* [Task brief] Copy out every line containing the word "from".
+++ Data block +++
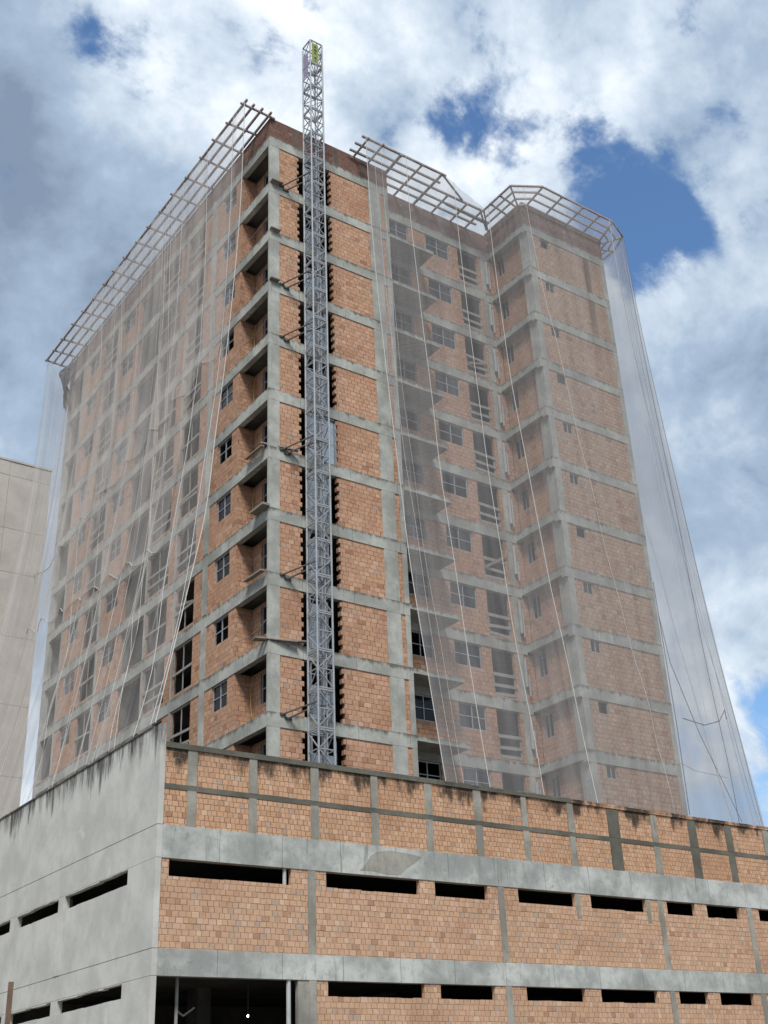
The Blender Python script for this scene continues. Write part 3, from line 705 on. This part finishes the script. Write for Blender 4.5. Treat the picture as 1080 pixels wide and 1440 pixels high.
# right: canopies of the right front and the wing down to the parking block parapet
topR = [(4.6, -1.3), (7.0, -1.3), (9.5, -1.3), (12.85, -.4), (12.83, -2.5), (14.3, -3.32), (16.5, -3.32), (19.3, -3.32), (20.65, -2.75), (21.15, -1.6), (21.2, 2.5), (21.2, 7.0)]
botR = [(5.1, -3.66), (7.18, -3.66), (9.76, -3.66), (12.3, -3.66), (13.2, -3.66), (15.2, -3.66), (16.87, -3.66), (20.2, -3.66), (22.4, -3.66), (23.2, -1.5), (23.5, 3), (23.5, 9)]
k = 1/11
make_net('debris_net', 'grey mesh net draped over the right front and wing, flaring out beyond the right end', topR, botR, 1.8, 'net_r', 70, .07,
         lambda s: (0, -1) if s < .75 else (1, 0), 260, 40,
         [(0, 0, .016, 'rope'), (.018, .024, .007, 'rope'), (.032, .040, .006, 'rope'), (1*k, 1*k, .014, 'rope'), (2.2*k, 2*k, .014, 'rope'), (3.1*k, 3.3*k, .016, 'rope'), (4.4*k, 6*k, .011, 'rope'), (6.9*k, 7.0*k, .012, 'rope'),
          (8*k, 7.9*k, .010, 'rope_d'), (8.5*k, 8.35*k, .012, 'rope'), (9*k, 8.1*k, .010, 'rope_d'), (9.6*k, 9.0*k, .012, 'rope'), (7.9*k, 7.25*k, .012, 'rope_d'), (10.3*k, 9.6*k, .012, 'rope_d')],
         12.33, (14, -3, 12.4), (),
         [([(20.0, -2.2, 17.2), (20.9, -2.6, 16.9), (21.6, -2.9, 17.1), (22.1, -2.9, 17.7), (22.25, -2.8, 17.3)], .022, 'rope_d'), ([(18.0, -2.9, 15.0), (19.9, -2.5, 14.75), (21.8, -2.7, 14.6)], .012, 'rope'),
          ([(19.96, -1.75, 22.5), (20.1, -1.9, 19.9), (20.6, -2.5, 16.5), (21.0, -3.65, 12.4)], .018, 'rope_d'), ([(19.96, -1.74, 24), (20.05, -1.76, 17), (20.0, -1.75, 13)], .02, 'rope_d')])
# torn tarp at the far left roof corner
def tarp_fn(s, t):
    x = -.25+.15*math.sin(7*t+3*s)-.25*math.sin(3.14*t)*s; y = 23.7+(1.0+.25*math.sin(5*t+1))*s+.10*math.sin(11*t); z = CZ-.05-(3.1+.55*math.sin(11*s)+.3*math.sin(23*s))*t
    return (x, y, z), (s, t)
m = sheet(0, 12, 20, tarp_fn); o = m.build('tarp', M['tarp'], None, True)
md = o.modifiers.new('thickness', 'SOLIDIFY'); md.thickness = .03
tag(o, 'torn dark grey tarp hanging at the far left corner of the roof', 'tarp')

# ------------------------------------------------------------------ neighbour and posts
nb = thing('neighbouring_building', 'plain beige panelled building at the left edge behind the tower', 'building', (-8, 34, 0))
NX0, NX1, NY0, NY1, NT_ = -22.0, 2.62, 34.0, 52.0, 42.05
MB().box(NX0+.05, NX1-.05, NY0+.06, NY1-.05, 0, NT_-.1).build('wall_core', M['frame_d'], nb)
zr = [0, 12.0, 16.5, 21.0, 25.4, 29.8, 34.1, 37.15, 41.0, NT_]
xr = [NX0, -15.5, -7.8, -.2, NX1]
for a, b in zip(zr[:-1], zr[1:]):
    m = MB()
    for c, d in zip(xr[:-1], xr[1:]):
        m.box(c+.008, d-.008, NY0+random.uniform(-.006, .006), NY0+.058, a+.012, b-.012)
    m.box(NX1-.048, NX1, NY0+.08, NY1, a+.012, b-.012)
    m.build('wall_panel', M['beige'], nb)
MB().box(NX0-.03, NX1+.04, NY0-.04, NY1, NT_, NT_+.14).build('roof_edge', M['beige'], nb)
tag(MB().bar((-16.95, -24.37, 0), (-16.95, -24.37, 3.03), .042, .042).build('iron_post', M['rust']), 'rusty iron post standing at the lower left corner', 'post')
zp = thing('metal_pole', 'thin pale metal pole just left of the rusty post', 'pole', (-17.05, -24.3, 0))
MB().tube([(-17.02, -24.3, 0), (-17.05, -24.3, 2.55)], .018, 8).build('shaft', M['zinc'], zp)
MB().tube([(-17.05, -24.3, 2.55), (-17.05, -24.3, 3.0)], .012, 8).build('tip', M['zinc'], zp)

# ------------------------------------------------------------------ camera
f_, yaw, pit, rol = 1695.097, .6293, .46902, -.04529
fw = Vector((math.sin(yaw)*math.cos(pit), math.cos(yaw)*math.cos(pit), math.sin(pit)))
rt = Vector((math.cos(yaw), -math.sin(yaw), 0)); up = rt.cross(fw)
c, s = math.cos(rol), math.sin(rol)
r2, u2 = c*rt+s*up, -s*rt+c*up
cam = bpy.data.cameras.new('camera'); co = bpy.data.objects.new('camera', cam); C.objects.link(co)
cam.sensor_fit = 'VERTICAL'; cam.sensor_height = 24; cam.lens = 24*f_/1440; cam.clip_end = 5000; cam.clip_start = .1
co.matrix_world = Matrix(((r2.x, u2.x, -fw.x, -21.28112), (r2.y, u2.y, -fw.y, -36.97749), (r2.z, u2.z, -fw.z, ROOF-41.57539), (0, 0, 0, 1)))
bpy.context.scene.camera = co
def pix_dir(x, y): return (fw + r2*((x-540)/f_) + u2*((720-y)/f_)).normalized()

# ------------------------------------------------------------------ light and sky
SUN_EL, SUN_AZ = R(52), R(218)      # azimuth clockwise from +Y; the sun sits behind thin cloud, front-left of the tower
sd = Vector((math.sin(SUN_AZ)*math.cos(SUN_EL), math.cos(SUN_AZ)*math.cos(SUN_EL), math.sin(SUN_EL)))
sl_ = bpy.data.lights.new('sun', 'SUN'); sl_.energy = 2.9; sl_.angle = R(17); sl_.color = (1, .96, .9)
so = bpy.data.objects.new('sun', sl_); C.objects.link(so); so.rotation_euler = sd.to_track_quat('Z', 'Y').to_euler()

w = bpy.data.worlds.new('World'); bpy.context.scene.world = w; w.use_nodes = True
class WT(NT):
    def __init__(s): s.t = w.node_tree; s.n = s.t.nodes
q = WT(); bg = q.n['Background']
sky = q.new('ShaderNodeTexSky', sky_type='NISHITA'); sky.sun_disc = False; sky.sun_elevation = SUN_EL; sky.sun_rotation = SUN_AZ
sky.air_density = 1.25; sky.dust_density = .1; sky.ozone_density = 4.5
dirv = q.new('ShaderNodeTexCoord').outputs['Generated']
nrm_ = q.new('ShaderNodeVectorMath', operation='NORMALIZE'); q.link(dirv, nrm_.inputs[0]); dv = nrm_.outputs[0]
sx = q.new('ShaderNodeSeparateXYZ'); q.link(dv, sx.inputs[0])
den = q.math('ADD', q.math('MAXIMUM', sx.outputs[2], 0.0), .22)
pl = q.vec(q.math('DIVIDE', sx.outputs[0], den), q.math('DIVIDE', sx.outputs[1], den), 0)
warp = q.new('ShaderNodeTexNoise'); q.link(pl, warp.inputs['Vector']); warp.inputs['Scale'].default_value = 2.2; warp.inputs['Detail'].default_value = 3
wv = q.new('ShaderNodeVectorMath', operation='MULTIPLY_ADD'); q.link(warp.outputs['Color'], wv.inputs[0]); wv.inputs[1].default_value = (.22, .22, 0); q.link(pl, wv.inputs[2])
w3 = q.new('ShaderNodeVectorMath', operation='MULTIPLY_ADD'); q.link(warp.outputs['Color'], w3.inputs[0]); w3.inputs[1].default_value = (.10, .10, .10); q.link(dv, w3.inputs[2])
wd = w3.outputs[0]
n_a = q.noise(wd, 5.2, 10, .60)
n_b = q.noise(wd, 7.5, 10, .60)
n_c = q.noise(wd, 3.0, 6, .52)
n_d = q.noise(wv.outputs[0], 3.4, 8, .6)
def blob(px, py, r0, r1):
    d = q.new('ShaderNodeVectorMath', operation='DOT_PRODUCT'); q.link(dv, d.inputs[0]); d.inputs[1].default_value = pix_dir(px, py)
    return q.ramp(d.outputs[1], math.cos(r1/f_), math.cos(r0/f_))
n_e = q.noise(wd, 15.0, 9, .62)
cover = q.math('ADD', q.math('ADD', q.math('MULTIPLY', q.math('SUBTRACT', n_a, .5), 2.0), q.math('MULTIPLY', q.math('SUBTRACT', n_e, .5), 1.5)), q.math('ADD', q.math('MULTIPLY', q.math('SUBTRACT', n_d, .5), .4), .92))
for px, py, a, b, k in ((875, 250, 0, 120, .40), (900, 300, 0, 110, .22), (915, 350, 0, 105, .44), (645, 155, 0, 60, .24), (185, 62, 0, 100, .42), (732, 192, 0, 55, .25), (1008, 1130, 0, 220, .58), (940, 8, 0, 75, .34), (1040, 300, 0, 95, .26), (842, 165, 0, 65, .26), (1030, 190, 0, 70, .22)):
    cover = q.math('SUBTRACT', cover, q.math('MULTIPLY', blob(px, py, a, b), k))
mask = q.ramp(cover, .34, .74)
lum = q.math('ADD', q.math('MULTIPLY', n_b, .95), q.math('ADD', q.math('MULTIPLY', n_c, .55), q.math('MULTIPLY', n_d, .25)))
lum = q.math('SUBTRACT', lum, .28)
for px, py, a, b, k in ((290, 80, 0, 260, .17), (640, 90, 0, 320, .14), (620, 290, 0, 160, .12), (970, 480, 0, 220, .12), (60, 250, 50, 380, -.13), (120, 420, 0, 300, -.03), (60, 130, 20, 160, -.04), (480, 150, 10, 140, -.05), (1010, 640, 0, 220, -.04), (940, 920, 0, 260, .03)):
    lum = q.math('ADD', lum, q.math('MULTIPLY', blob(px, py, a, b), k))
lr = q.new('ShaderNodeValToRGB'); q.link(lum, lr.inputs[0]); el = lr.color_ramp.elements
el[0].position = .36; el[0].color = rgb(.165, .22, .305); el[1].position = .86; el[1].color = rgb(.78, .81, .84)
e = el.new(.56); e.color = rgb(.285, .365, .47)
e = el.new(.70); e.color = rgb(.48, .55, .63)
ccol = lr.outputs[0]
skc = q.new('ShaderNodeVectorMath', operation='MULTIPLY'); q.link(sky.outputs[0], skc.inputs[0]); skc.inputs[1].default_value = (.085, .098, .108)
tot = q.mix(mask, skc.outputs[0], ccol)
q.link(tot, bg.inputs[0]); bg.inputs[1].default_value = 1.0

sc = bpy.context.scene
sc.view_settings.view_transform = 'Standard'; sc.view_settings.look = 'None'; sc.view_settings.exposure = 0.55; sc.view_settings.gamma = 1
sc.cycles.transparent_max_bounces = 24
+++
* [Solution]
The Blender Python script for this scene continues. Write part 3, from line 705 on. This part finishes the script. Write for Blender 4.5. Treat the picture as 1080 pixels wide and 1440 pixels high.
SUN_EL, SUN_AZ = R(52), R(218)      # azimuth clockwise from +Y; the sun sits behind thin cloud, front-left of the tower